Carnegie Mellon University
Postdoctoral Researcher
Guyue (Grace) Liu is a postdoctoral researcher at Carnegie Mellon University, working with Prof. Vyas Sekar. She received her Ph.D. in Computer Science at the George Washington University in 2019, advised by Prof. Timothy Wood. Her research interests are in the areas of networking, security, and systems. She has published research papers in top conferences in the field including SIGCOMM. She has interned and collaborated with leading research institutes, such as Microsoft Research and Hewlett Packard Labs. She received a bachelor’s degree from Beijing University of Posts and Telecommunications in 2012. She has won the HP Helion OpenStack Scholarship, the First Place in GENI Competition, and an RTAS Best Student Paper Award. She was selected as one of the 10 N2Women rising stars in networking and communications in 2019.
Research Abstract:
Novel Abstractions for Software-Based Networks
Network Functions (NFs) (e.g., firewalls, proxies, and caches) are crucial to modern networks to meet security, performance, and policy compliance goals. Specialized hardware devices used to perform these tasks but are no longer a good choice for cloud providers and large carriers due to the high cost and low flexibility. Thus, network operators turn their gaze to software and ask is it possible to run network functions on commodity servers? An answer requires processing packets at 10 Gbps or beyond to avoid slowing down applications; conquering software failures without disrupting network operations; managing large-scale hosts efficiently to minimize extra communication overheads–yet traditional software and virtualization techniques can’t fulfill these requirements.

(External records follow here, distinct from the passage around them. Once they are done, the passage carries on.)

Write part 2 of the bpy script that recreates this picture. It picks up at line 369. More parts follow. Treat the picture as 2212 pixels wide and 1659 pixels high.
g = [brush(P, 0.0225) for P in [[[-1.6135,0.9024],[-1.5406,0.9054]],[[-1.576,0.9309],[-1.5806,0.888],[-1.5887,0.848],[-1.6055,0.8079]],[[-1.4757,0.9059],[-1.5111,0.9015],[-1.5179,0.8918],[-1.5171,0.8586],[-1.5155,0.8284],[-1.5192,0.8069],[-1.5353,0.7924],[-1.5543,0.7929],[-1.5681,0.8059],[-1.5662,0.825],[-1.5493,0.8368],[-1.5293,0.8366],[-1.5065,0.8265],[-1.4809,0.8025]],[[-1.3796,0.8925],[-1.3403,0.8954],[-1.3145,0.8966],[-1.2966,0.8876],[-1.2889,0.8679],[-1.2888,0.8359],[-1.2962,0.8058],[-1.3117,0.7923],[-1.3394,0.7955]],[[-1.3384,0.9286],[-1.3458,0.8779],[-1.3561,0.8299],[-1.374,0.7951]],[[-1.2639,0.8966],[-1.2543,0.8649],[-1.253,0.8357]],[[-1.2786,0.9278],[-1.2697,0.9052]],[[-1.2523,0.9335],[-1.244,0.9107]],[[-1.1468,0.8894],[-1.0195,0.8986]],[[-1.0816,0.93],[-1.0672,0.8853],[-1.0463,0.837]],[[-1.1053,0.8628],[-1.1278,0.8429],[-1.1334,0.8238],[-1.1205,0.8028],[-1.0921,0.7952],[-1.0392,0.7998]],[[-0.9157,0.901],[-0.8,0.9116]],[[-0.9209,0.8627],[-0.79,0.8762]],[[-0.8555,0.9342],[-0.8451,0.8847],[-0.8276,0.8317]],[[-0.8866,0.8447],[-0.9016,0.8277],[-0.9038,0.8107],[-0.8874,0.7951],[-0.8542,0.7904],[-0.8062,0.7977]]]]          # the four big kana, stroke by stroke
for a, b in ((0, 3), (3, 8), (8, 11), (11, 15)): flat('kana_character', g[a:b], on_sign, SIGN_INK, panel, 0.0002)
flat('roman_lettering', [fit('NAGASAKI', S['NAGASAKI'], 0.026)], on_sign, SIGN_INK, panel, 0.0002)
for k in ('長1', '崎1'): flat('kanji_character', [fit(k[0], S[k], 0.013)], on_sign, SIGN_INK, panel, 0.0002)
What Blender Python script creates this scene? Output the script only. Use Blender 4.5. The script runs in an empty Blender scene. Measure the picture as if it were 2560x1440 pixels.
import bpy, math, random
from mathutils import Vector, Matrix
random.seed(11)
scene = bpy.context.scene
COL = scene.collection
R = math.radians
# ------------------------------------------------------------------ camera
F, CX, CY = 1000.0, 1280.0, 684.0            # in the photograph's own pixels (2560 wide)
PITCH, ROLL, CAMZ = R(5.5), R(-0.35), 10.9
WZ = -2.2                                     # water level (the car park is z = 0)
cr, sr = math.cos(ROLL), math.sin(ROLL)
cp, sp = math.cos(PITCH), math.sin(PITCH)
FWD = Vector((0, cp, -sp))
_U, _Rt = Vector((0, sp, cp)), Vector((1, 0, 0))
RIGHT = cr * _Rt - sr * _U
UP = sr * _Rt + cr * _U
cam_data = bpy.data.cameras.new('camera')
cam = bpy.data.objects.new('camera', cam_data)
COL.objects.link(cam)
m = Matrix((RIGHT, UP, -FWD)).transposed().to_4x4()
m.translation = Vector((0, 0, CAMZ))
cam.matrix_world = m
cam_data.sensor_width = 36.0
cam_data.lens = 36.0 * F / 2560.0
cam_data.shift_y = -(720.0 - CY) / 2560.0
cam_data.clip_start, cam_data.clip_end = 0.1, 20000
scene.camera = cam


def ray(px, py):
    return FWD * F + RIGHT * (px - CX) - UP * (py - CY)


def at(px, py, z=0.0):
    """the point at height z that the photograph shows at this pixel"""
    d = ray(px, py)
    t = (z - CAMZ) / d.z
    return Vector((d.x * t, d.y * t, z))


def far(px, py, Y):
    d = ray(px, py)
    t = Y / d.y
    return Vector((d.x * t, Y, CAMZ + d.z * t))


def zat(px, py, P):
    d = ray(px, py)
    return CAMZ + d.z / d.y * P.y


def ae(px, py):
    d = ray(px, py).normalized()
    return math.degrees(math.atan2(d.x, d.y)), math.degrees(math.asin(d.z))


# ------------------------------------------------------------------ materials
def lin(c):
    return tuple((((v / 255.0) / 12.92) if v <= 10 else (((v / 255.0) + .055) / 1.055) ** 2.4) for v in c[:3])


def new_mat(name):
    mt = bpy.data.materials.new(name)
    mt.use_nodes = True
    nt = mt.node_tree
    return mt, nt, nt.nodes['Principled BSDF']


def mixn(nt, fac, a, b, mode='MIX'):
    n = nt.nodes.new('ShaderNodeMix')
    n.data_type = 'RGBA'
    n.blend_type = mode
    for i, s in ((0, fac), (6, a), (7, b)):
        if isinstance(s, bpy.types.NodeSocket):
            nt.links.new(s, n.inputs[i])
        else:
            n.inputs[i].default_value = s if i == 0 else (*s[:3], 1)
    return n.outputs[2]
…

I work at the intersection of systems and networking, and my dissertation answered this question by building Network Function Virtualization (NFV) platforms, demonstrating not only how to design and optimize the underlying system to overcome performance problems but also how to provide flexible abstractions for applications, hiding system-level communication and processing concerns. More specifically, I have designed (i) a high-performance service chaining platform that provides a unified abstraction, enabling packets to be moved efficiently at each level: from the NIC to the NF, between different NFs, and across different hosts; (ii) A novel service chaining abstraction that breaks the monolithic model into modular micro-services. It includes a group of customizable micro-stacks and convenient higher-level micro-events interfaces, which effectively eliminates redundant processing and simplifies programming; (iii) A distributed real-time performance monitoring platform that allows users to unobtrusively identify and extract necessary data in the middle of the network, without instrumenting the application or understanding the complicated underlying network topology.